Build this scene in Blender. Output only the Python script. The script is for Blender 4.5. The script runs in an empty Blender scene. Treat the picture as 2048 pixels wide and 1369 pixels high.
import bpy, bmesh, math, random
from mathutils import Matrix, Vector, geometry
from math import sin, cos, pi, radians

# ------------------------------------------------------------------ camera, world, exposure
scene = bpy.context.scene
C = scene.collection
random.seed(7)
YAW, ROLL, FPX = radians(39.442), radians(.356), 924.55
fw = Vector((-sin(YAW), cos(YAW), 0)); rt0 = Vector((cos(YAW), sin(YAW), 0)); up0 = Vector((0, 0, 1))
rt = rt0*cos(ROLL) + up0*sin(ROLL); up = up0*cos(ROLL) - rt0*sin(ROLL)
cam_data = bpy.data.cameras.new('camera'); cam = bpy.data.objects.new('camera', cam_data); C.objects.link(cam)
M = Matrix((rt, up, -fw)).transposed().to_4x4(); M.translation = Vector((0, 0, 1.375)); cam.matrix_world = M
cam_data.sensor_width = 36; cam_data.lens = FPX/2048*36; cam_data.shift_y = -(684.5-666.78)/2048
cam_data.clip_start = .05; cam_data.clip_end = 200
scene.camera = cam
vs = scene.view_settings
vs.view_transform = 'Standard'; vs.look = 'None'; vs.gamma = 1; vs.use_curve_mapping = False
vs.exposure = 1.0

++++

- Exercise:
Locate all lines in the listing above with the word "scene". Copy them.

- Answer to this exercise:
Build this scene in Blender. Output only the Python script. The script is for Blender 4.5. The script runs in an empty Blender scene. Treat the picture as 2048 pixels wide and 1369 pixels high.
scene = bpy.context.scene
C = scene.collection
scene.camera = cam
vs = scene.view_settings